Required work → Set down only the lines running from the one with "Write part 2" to the one with "return finish('lining', bm, M['lining'], parent)", both lines included, exactly as they stand, please.

+++++

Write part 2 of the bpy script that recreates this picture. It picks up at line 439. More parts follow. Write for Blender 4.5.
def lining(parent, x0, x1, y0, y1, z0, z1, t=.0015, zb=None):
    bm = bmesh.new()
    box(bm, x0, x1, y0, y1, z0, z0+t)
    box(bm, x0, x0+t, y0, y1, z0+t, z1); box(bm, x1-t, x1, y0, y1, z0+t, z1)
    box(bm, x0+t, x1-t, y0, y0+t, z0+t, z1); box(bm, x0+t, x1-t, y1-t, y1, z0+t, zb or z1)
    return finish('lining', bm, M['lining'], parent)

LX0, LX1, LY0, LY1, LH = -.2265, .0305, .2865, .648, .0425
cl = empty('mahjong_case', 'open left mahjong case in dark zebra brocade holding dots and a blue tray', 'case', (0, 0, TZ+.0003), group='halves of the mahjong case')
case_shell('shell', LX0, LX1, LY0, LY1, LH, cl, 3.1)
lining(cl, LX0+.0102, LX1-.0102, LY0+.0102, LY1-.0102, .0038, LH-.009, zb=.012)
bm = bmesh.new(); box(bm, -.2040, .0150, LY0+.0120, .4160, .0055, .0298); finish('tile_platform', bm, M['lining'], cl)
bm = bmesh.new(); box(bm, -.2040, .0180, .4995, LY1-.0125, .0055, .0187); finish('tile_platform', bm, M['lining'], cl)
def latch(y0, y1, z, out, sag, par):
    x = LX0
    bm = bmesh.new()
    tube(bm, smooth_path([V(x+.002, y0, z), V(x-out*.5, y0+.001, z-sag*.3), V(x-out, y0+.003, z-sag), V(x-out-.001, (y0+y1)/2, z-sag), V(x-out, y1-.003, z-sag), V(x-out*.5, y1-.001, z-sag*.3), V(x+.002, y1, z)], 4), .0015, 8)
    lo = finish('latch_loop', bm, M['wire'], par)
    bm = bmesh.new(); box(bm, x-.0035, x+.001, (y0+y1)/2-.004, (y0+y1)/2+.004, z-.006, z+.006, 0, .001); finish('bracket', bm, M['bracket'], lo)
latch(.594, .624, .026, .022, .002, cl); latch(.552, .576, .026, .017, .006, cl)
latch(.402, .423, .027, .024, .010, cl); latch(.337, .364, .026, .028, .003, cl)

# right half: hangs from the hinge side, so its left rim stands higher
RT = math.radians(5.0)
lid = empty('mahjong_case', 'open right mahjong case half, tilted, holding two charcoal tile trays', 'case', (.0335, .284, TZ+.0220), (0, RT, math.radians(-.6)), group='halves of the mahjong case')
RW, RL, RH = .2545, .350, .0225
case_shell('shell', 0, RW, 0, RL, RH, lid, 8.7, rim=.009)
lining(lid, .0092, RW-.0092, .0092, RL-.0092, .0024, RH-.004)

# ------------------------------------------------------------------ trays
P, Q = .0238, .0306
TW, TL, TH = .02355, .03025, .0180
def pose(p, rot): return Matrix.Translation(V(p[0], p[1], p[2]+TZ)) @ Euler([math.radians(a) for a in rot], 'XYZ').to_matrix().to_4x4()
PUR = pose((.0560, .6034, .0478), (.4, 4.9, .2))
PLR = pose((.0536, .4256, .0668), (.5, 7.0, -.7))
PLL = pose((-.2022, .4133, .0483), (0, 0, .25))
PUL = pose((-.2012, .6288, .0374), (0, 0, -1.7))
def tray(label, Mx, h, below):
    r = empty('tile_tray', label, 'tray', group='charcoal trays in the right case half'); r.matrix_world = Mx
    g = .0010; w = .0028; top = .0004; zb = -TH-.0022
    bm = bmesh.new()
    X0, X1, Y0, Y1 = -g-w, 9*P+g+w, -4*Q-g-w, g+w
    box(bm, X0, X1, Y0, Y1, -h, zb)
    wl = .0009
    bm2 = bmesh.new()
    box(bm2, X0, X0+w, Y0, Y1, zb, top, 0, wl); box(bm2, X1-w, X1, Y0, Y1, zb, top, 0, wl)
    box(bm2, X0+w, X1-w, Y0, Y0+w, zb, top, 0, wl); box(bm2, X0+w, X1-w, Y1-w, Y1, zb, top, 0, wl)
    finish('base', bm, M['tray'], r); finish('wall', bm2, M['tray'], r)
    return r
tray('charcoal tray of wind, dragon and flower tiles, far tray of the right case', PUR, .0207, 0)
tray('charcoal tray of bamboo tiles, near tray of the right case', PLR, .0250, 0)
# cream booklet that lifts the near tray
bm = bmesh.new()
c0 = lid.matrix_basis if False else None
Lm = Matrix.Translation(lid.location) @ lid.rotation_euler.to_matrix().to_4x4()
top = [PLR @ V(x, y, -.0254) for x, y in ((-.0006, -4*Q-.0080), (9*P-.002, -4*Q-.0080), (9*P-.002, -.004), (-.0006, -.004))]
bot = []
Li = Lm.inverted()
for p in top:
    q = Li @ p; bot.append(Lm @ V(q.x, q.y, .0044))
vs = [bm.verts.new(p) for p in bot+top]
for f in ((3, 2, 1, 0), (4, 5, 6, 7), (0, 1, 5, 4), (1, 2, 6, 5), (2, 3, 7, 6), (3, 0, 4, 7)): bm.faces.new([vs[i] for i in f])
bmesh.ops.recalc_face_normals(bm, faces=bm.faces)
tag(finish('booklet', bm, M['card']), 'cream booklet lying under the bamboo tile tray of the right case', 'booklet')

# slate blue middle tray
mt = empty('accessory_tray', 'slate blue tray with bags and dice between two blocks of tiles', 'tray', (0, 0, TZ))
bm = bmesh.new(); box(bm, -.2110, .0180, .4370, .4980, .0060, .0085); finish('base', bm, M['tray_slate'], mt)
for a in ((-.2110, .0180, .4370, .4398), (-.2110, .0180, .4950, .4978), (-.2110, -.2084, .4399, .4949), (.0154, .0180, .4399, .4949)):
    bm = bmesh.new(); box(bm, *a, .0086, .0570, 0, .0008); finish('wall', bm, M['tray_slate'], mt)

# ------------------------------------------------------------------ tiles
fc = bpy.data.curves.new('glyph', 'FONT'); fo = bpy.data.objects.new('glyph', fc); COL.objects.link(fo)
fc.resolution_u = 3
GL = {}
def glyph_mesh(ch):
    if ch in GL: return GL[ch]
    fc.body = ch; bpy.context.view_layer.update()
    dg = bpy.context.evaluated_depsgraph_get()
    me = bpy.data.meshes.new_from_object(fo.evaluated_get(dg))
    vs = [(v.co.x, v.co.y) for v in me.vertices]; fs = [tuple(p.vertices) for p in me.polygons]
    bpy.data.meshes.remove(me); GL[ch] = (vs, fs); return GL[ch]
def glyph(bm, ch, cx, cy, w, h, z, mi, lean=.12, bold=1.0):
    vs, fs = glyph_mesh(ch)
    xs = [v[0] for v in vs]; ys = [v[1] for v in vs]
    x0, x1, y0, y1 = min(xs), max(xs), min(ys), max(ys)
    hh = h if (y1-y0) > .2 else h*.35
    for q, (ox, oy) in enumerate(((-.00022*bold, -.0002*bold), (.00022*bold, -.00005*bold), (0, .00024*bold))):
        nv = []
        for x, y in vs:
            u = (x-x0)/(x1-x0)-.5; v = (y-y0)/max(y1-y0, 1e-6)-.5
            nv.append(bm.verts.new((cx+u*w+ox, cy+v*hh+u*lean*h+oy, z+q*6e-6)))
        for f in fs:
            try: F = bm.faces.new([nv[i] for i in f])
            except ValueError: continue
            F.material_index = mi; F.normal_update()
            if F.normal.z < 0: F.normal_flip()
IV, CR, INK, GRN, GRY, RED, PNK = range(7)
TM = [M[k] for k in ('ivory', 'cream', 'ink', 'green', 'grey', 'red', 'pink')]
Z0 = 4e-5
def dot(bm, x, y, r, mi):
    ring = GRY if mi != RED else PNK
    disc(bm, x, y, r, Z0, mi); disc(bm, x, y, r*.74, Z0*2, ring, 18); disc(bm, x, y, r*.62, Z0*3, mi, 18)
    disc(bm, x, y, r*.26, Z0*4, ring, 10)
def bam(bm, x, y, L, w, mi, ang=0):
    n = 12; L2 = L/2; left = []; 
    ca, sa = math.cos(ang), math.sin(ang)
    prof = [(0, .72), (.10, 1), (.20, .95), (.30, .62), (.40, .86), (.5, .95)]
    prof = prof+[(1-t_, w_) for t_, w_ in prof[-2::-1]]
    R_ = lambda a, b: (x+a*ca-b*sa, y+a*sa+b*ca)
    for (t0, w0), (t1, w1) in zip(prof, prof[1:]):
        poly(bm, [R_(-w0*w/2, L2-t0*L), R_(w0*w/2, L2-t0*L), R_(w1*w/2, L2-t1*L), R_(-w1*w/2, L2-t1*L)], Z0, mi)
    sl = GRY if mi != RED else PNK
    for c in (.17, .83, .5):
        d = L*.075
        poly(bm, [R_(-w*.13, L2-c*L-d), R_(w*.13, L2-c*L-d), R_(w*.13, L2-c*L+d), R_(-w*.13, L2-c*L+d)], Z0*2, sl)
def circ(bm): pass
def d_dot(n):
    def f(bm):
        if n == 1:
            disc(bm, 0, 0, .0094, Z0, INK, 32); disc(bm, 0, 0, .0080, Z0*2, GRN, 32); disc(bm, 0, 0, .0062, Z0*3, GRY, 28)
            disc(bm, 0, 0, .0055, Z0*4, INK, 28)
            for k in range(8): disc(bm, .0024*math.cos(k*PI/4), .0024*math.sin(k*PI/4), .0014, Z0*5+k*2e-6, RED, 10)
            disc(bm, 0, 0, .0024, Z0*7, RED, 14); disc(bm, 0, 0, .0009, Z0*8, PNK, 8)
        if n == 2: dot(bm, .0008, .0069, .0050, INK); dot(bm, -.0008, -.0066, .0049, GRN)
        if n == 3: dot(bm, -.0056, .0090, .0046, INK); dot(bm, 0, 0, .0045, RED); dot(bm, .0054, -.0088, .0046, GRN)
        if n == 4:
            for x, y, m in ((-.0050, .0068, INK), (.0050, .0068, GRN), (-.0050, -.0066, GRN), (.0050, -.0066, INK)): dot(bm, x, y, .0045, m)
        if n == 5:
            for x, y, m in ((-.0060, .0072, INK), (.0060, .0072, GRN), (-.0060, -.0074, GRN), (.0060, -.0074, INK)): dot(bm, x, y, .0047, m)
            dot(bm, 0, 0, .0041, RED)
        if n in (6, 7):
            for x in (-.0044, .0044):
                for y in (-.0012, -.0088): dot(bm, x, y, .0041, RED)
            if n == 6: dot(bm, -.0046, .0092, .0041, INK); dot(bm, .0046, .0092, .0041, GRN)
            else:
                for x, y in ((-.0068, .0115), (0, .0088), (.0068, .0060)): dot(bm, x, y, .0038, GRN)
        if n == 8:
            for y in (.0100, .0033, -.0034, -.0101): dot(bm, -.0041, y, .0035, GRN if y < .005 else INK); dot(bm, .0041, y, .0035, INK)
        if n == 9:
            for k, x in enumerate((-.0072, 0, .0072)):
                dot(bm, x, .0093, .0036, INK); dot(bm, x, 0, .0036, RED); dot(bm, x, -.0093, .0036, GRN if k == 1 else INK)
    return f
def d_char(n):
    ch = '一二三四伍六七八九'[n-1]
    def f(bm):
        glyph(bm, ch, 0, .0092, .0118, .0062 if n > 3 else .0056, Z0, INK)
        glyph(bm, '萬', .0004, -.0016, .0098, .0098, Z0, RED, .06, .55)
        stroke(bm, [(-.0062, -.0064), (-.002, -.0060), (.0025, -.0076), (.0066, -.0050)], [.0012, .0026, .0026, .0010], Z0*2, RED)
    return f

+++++

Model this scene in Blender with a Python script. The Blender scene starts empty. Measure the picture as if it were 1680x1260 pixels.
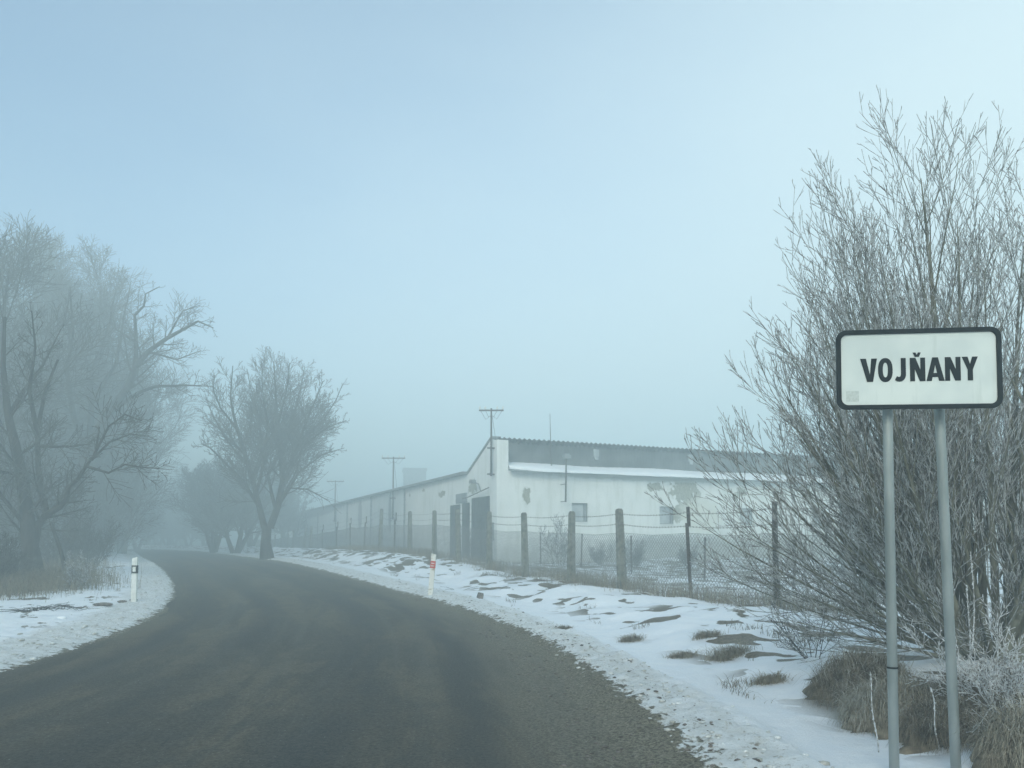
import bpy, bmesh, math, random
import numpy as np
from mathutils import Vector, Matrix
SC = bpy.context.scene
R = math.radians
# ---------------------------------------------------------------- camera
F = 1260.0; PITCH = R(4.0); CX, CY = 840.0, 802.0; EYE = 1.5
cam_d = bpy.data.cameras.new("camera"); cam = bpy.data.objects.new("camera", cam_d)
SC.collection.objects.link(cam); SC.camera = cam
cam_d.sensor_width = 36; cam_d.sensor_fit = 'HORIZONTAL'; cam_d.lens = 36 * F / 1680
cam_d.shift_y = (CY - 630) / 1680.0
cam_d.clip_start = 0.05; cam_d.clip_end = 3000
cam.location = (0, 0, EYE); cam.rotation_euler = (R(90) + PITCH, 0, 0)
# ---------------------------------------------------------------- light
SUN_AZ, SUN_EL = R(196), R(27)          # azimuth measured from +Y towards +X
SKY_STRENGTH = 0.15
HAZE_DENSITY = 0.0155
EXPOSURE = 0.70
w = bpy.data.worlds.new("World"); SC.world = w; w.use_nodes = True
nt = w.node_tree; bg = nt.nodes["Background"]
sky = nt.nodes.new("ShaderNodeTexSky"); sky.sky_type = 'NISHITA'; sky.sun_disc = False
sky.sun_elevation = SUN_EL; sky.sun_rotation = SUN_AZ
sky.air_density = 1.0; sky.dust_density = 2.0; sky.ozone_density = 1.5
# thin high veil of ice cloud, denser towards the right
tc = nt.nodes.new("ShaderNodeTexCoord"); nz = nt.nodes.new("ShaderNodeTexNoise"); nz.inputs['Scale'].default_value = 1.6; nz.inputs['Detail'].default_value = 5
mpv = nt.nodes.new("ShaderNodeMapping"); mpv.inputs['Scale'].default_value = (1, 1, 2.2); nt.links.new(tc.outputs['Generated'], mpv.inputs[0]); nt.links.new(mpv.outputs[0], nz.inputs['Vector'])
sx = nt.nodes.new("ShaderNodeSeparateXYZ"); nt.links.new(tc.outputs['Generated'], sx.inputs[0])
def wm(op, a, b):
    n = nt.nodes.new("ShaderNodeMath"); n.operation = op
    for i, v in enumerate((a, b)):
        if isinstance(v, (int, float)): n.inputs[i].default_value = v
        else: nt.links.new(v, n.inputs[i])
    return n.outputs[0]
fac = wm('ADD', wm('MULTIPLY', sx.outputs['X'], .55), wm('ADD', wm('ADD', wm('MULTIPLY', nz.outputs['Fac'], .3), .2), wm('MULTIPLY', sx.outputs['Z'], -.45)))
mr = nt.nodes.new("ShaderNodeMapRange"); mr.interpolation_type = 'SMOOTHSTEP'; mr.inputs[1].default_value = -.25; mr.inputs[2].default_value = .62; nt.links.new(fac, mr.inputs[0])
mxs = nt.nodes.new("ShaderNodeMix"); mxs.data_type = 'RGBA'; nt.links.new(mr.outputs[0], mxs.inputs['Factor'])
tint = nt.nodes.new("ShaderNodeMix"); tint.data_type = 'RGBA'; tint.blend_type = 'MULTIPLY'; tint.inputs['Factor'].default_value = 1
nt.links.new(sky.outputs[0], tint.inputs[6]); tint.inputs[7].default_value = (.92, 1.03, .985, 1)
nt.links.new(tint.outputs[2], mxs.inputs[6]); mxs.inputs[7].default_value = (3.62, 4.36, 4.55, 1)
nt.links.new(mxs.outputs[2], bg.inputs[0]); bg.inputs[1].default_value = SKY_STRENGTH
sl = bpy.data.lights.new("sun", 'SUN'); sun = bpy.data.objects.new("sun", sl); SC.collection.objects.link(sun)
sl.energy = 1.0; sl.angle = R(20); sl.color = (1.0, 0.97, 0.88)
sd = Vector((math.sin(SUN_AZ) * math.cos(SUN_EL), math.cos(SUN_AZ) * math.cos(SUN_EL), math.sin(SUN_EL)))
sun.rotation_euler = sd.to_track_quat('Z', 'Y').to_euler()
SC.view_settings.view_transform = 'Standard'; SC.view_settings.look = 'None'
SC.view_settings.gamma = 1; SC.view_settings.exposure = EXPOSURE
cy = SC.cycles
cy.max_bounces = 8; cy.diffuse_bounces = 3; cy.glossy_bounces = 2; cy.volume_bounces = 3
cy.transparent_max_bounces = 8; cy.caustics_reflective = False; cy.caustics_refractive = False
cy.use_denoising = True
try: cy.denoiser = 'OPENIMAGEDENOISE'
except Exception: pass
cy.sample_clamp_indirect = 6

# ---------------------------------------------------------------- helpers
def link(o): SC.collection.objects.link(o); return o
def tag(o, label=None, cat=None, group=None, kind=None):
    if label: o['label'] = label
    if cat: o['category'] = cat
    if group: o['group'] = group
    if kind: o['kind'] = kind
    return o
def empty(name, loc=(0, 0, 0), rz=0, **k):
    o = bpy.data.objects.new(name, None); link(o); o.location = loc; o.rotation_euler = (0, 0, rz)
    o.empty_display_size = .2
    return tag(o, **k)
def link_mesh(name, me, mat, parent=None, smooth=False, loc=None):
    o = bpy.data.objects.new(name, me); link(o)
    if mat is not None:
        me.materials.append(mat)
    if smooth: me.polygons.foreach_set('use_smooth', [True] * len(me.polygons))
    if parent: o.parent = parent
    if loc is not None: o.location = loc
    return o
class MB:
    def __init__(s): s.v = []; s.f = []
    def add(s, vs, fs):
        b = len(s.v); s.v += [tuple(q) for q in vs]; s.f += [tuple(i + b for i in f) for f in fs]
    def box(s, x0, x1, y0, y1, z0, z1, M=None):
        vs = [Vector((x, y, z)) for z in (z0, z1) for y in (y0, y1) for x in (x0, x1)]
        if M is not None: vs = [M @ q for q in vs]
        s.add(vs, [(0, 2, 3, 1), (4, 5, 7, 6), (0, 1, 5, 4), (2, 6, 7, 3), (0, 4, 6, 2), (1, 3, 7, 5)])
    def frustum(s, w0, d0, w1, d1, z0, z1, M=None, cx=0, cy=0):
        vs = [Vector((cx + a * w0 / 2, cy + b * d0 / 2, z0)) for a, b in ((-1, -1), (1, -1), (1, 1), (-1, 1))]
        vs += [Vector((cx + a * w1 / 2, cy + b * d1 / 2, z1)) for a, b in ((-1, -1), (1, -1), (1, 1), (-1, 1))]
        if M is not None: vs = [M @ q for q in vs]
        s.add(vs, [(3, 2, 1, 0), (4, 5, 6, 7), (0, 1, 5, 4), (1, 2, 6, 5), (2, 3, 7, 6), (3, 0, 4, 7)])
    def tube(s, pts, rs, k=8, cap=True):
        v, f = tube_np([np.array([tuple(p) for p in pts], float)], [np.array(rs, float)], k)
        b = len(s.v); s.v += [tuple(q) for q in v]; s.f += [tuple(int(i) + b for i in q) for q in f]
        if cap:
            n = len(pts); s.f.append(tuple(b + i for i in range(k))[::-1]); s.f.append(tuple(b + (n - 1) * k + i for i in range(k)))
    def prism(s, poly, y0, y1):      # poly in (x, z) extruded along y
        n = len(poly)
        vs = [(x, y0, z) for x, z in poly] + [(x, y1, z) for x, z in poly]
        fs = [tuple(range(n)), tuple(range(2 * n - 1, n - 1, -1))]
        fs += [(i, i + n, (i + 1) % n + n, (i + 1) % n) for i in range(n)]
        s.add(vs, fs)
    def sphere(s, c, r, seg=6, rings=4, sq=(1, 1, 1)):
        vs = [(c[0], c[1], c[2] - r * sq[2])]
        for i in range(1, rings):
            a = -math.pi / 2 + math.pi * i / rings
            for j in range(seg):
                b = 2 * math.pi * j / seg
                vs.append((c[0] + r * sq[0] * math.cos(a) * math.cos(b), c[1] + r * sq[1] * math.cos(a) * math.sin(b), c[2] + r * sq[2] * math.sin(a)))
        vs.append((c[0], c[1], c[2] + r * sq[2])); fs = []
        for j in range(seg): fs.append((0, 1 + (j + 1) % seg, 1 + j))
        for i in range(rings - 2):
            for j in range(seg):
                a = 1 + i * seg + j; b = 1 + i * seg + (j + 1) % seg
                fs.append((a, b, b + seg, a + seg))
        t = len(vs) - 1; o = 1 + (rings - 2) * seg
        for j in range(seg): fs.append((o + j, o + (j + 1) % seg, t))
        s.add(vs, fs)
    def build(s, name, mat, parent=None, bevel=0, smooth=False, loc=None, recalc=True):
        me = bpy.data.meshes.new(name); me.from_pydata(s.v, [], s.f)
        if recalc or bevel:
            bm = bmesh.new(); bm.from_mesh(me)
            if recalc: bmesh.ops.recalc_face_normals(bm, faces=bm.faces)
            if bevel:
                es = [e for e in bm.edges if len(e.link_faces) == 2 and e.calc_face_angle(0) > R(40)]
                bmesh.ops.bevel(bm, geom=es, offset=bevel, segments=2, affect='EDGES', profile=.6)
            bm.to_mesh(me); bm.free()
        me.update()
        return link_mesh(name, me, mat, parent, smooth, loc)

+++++

Full response →
Write part 2 of the bpy script that recreates this picture. It picks up at line 439. More parts follow. Write for Blender 4.5.
def lining(parent, x0, x1, y0, y1, z0, z1, t=.0015, zb=None):
    bm = bmesh.new()
    box(bm, x0, x1, y0, y1, z0, z0+t)
    box(bm, x0, x0+t, y0, y1, z0+t, z1); box(bm, x1-t, x1, y0, y1, z0+t, z1)
    box(bm, x0+t, x1-t, y0, y0+t, z0+t, z1); box(bm, x0+t, x1-t, y1-t, y1, z0+t, zb or z1)
    return finish('lining', bm, M['lining'], parent)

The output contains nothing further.